Thursday 4 August 2016

A Letter From One Woman to Another

Today on the train I saw a lady closely reading an article entitled 'How to lose belly fat'. So I decided to write her an unsent letter:


To the woman on the train,

I see you reading. Scouring the words to find the secret so many women crave. Your eyes move across the lines of letters and you relate them to parts of you. 

You think about your daily routine: the cup of coffee you have in the morning, the minutes you spend gazing out at the nature in your garden. The time you spend organising your bag before you leave. You wonder if you can cut those things out to run up and down the stairs a few times.

The article encourages you to make a decision to cut out the coffee-making. That hot chocolate before bed can be cut out too. Get up before 6am for best results. I see you open your phone and set an alarm in a moment of motivation, motivated by hatred for the fat on your body.
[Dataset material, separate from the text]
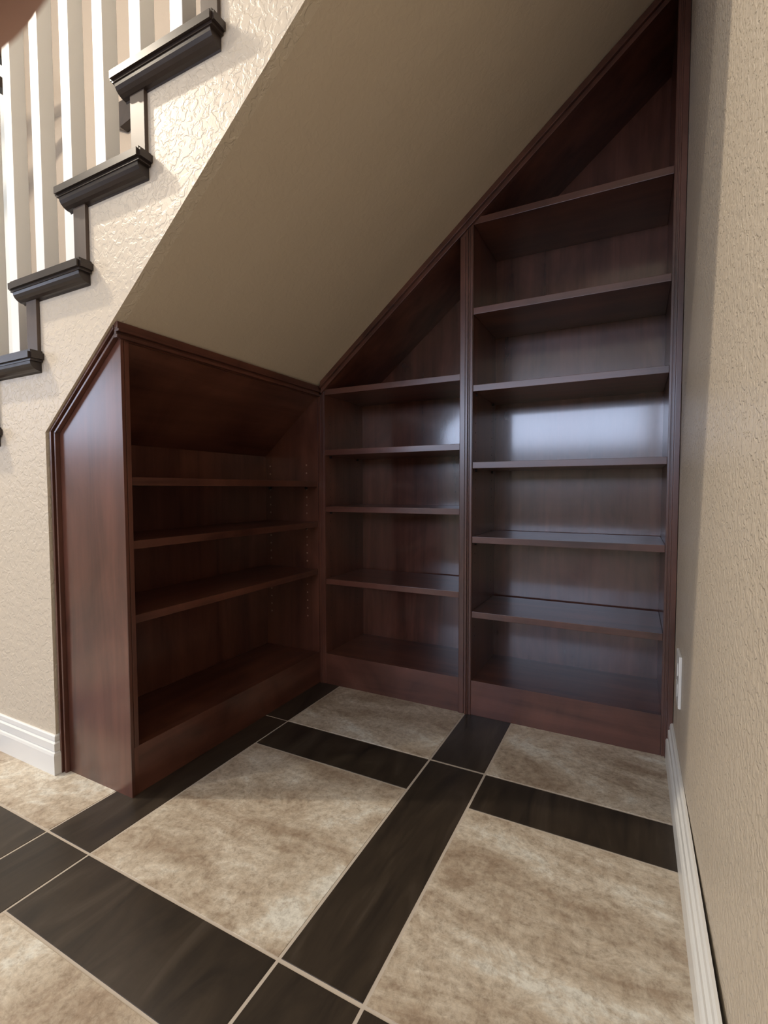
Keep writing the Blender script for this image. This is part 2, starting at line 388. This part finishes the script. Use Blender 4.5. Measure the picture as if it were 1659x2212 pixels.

But the problem is, the words on the page are very limited. They only go as far as 800 or so words, when 1000 more could explain to you so much more. The morning gazing is part of wonder - part of enjoying your surroundings and giving you happiness. 

The sorting of your bag in the morning helps you to have everything you need for the day. The hot chocolate in the evening warms you up, comforts you and soothes your body into a long sleep. That 6am wake up call will cut your sleep short to 7 hours. Your long sleeps help you to be well-rested throughout the day. It will mean an hour less to cuddle your boyfriend.

Before you start making these decisions, think about what you are sacrificing. The feelings and life energy you get from your daily routine are more important than any results you could get from losing inches of belly fat. You are considering taking away from your personality to lose your body weight.

If you treat yourself well and give yourself what you need, and don't sacrifice this for a self-conscious need, you will be happier than the happiness weight loss could give you. If you were at risk of health problems at your weight, perhaps to treat yourself better would mean to change your lifestyle. 

But this also would be in the name of self-love, and looking at you it does not apply even slightly. Especially because you are looking for this advice in a flimsy magazine rather than from a health professional. 

I hope that one day you can realise this; that one day you will simply flick past weight loss articles in magazines. Maybe one day you will see someone else reading an article. Perhaps it will be a woman on a train. 

And perhaps you will realise how far you have come as you find your mind filling up with sadness. Sadness that someone would even consider depriving themselves of their self-loving routine when that is what is so beautiful about them. And that is what gives them their glow - it is nothing to do with their weight. 

All the best
A woman who once read these articles on trains.